Write out the records below word for word, please.

(Scene script records)

· · ·

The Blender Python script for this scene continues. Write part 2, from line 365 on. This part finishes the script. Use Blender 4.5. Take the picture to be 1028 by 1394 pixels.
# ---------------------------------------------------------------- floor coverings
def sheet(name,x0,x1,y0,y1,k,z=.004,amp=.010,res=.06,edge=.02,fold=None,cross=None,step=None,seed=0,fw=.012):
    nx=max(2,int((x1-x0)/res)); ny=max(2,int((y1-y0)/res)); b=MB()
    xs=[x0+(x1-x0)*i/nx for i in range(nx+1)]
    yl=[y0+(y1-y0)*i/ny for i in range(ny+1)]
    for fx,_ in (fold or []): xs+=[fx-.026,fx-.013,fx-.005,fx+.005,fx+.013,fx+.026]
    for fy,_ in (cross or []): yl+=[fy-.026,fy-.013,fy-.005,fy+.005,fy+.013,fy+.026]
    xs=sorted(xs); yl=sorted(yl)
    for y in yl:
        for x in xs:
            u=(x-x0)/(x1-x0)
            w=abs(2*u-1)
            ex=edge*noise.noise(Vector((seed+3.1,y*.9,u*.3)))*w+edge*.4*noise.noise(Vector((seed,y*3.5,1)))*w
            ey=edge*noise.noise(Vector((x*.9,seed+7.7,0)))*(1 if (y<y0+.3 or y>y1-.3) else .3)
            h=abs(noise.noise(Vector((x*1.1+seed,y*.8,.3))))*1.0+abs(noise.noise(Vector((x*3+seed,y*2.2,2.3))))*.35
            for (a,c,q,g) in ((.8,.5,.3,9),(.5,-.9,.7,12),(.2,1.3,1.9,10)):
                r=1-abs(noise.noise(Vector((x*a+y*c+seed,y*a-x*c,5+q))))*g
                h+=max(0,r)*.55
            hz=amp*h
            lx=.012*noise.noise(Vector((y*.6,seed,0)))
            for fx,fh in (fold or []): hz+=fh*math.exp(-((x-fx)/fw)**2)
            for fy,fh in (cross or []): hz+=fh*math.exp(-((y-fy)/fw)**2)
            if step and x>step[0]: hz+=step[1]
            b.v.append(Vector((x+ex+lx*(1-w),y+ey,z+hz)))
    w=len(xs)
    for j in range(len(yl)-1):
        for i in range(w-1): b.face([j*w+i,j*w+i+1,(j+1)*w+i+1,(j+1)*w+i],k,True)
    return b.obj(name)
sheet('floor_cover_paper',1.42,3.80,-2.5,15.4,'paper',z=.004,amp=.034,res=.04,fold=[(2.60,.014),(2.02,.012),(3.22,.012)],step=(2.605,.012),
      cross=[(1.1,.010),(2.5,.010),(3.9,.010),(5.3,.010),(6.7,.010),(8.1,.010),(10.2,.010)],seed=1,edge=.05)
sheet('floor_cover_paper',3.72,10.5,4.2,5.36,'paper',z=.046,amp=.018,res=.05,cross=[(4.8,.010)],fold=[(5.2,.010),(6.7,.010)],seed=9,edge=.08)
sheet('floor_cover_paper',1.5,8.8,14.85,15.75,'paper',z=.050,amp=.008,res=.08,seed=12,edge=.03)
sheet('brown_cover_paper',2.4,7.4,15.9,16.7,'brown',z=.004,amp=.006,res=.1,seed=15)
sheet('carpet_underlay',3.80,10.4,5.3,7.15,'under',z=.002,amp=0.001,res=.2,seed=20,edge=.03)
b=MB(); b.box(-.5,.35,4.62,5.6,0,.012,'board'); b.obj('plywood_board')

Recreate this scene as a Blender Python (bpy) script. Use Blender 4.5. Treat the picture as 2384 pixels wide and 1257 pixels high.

· · ·

Written answer –
The Blender Python script for this scene continues. Write part 2, from line 365 on. This part finishes the script. Use Blender 4.5. Take the picture to be 1028 by 1394 pixels.
# ---------------------------------------------------------------- floor coverings
def sheet(name,x0,x1,y0,y1,k,z=.004,amp=.010,res=.06,edge=.02,fold=None,cross=None,step=None,seed=0,fw=.012):
    nx=max(2,int((x1-x0)/res)); ny=max(2,int((y1-y0)/res)); b=MB()
    xs=[x0+(x1-x0)*i/nx for i in range(nx+1)]
    yl=[y0+(y1-y0)*i/ny for i in range(ny+1)]
    for fx,_ in (fold or []): xs+=[fx-.026,fx-.013,fx-.005,fx+.005,fx+.013,fx+.026]
    for fy,_ in (cross or []): yl+=[fy-.026,fy-.013,fy-.005,fy+.005,fy+.013,fy+.026]
    xs=sorted(xs); yl=sorted(yl)
    for y in yl:
        for x in xs:
            u=(x-x0)/(x1-x0)
            w=abs(2*u-1)
            ex=edge*noise.noise(Vector((seed+3.1,y*.9,u*.3)))*w+edge*.4*noise.noise(Vector((seed,y*3.5,1)))*w
            ey=edge*noise.noise(Vector((x*.9,seed+7.7,0)))*(1 if (y<y0+.3 or y>y1-.3) else .3)
            h=abs(noise.noise(Vector((x*1.1+seed,y*.8,.3))))*1.0+abs(noise.noise(Vector((x*3+seed,y*2.2,2.3))))*.35
            for (a,c,q,g) in ((.8,.5,.3,9),(.5,-.9,.7,12),(.2,1.3,1.9,10)):
                r=1-abs(noise.noise(Vector((x*a+y*c+seed,y*a-x*c,5+q))))*g
                h+=max(0,r)*.55
            hz=amp*h
            lx=.012*noise.noise(Vector((y*.6,seed,0)))
            for fx,fh in (fold or []): hz+=fh*math.exp(-((x-fx)/fw)**2)
            for fy,fh in (cross or []): hz+=fh*math.exp(-((y-fy)/fw)**2)
            if step and x>step[0]: hz+=step[1]
            b.v.append(Vector((x+ex+lx*(1-w),y+ey,z+hz)))
    w=len(xs)
    for j in range(len(yl)-1):
        for i in range(w-1): b.face([j*w+i,j*w+i+1,(j+1)*w+i+1,(j+1)*w+i],k,True)
    return b.obj(name)
sheet('floor_cover_paper',1.42,3.80,-2.5,15.4,'paper',z=.004,amp=.034,res=.04,fold=[(2.60,.014),(2.02,.012),(3.22,.012)],step=(2.605,.012),
      cross=[(1.1,.010),(2.5,.010),(3.9,.010),(5.3,.010),(6.7,.010),(8.1,.010),(10.2,.010)],seed=1,edge=.05)
sheet('floor_cover_paper',3.72,10.5,4.2,5.36,'paper',z=.046,amp=.018,res=.05,cross=[(4.8,.010)],fold=[(5.2,.010),(6.7,.010)],seed=9,edge=.08)
sheet('floor_cover_paper',1.5,8.8,14.85,15.75,'paper',z=.050,amp=.008,res=.08,seed=12,edge=.03)
sheet('brown_cover_paper',2.4,7.4,15.9,16.7,'brown',z=.004,amp=.006,res=.1,seed=15)
sheet('carpet_underlay',3.80,10.4,5.3,7.15,'under',z=.002,amp=0.001,res=.2,seed=20,edge=.03)
b=MB(); b.box(-.5,.35,4.62,5.6,0,.012,'board'); b.obj('plywood_board')

Recreate this scene as a Blender Python (bpy) script. Use Blender 4.5. Treat the picture as 2384 pixels wide and 1257 pixels high.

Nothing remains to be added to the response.